Hans van Bentem connects popular visual culture to traditional cultural heritage. He consciously captures the fast language of youth culture in slow craft materials such as ceramics and glass. Moreover, the baroque forms and decorative elements refer to centuries-old symbolism, the meaning of which is often worn out or forgotten. But above all, Van Bentem understands the art of seduction. Beauty in form and material are his priorities. And even though his images are recognisable to everyone, that does not mean they are superficial or clichéd. Underneath the shiny, colourful and coquettish exterior are deeper layers of meaning. Think of his chandelier in the shape of a bomb.

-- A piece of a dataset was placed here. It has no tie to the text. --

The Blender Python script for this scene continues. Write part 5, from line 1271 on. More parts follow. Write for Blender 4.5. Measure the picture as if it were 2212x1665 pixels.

Similarly, the monumental vase he placed in front of the main entrance to the new building of The Hague University of Applied Sciences in 1996 is not only reminiscent of a vase from a household items shop, but also of large vases from classical antiquity. A closer look reveals that the grotesque vase shape and the added figurative elements (angel, phoenix, heart, panther and eye) want to take the viewer on a voyage of discovery to other worlds of ideas and cultures.

The ornaments on the vase and pedestal refer to good and evil, courage and vision, steadfastness, self-confidence and a desire for freedom. In Christianity, the angel is the messenger of God, while in ancient Egypt the phoenix stands for resurrection. The image as a whole symbolises both connection with the earth and the need to reach for the higher things. The heavenly dimensions are represented by the angel and the burning heart (desire for union with the divine).

Apart from symbolism, references and deeper layers of meaning, the imposing vase functions as a shining eye-catcher that demands attention and occupies a prominent place in the space. The symbols on the vase have also been transformed into five separate sculptures that 'roam' through the Hogeschool building.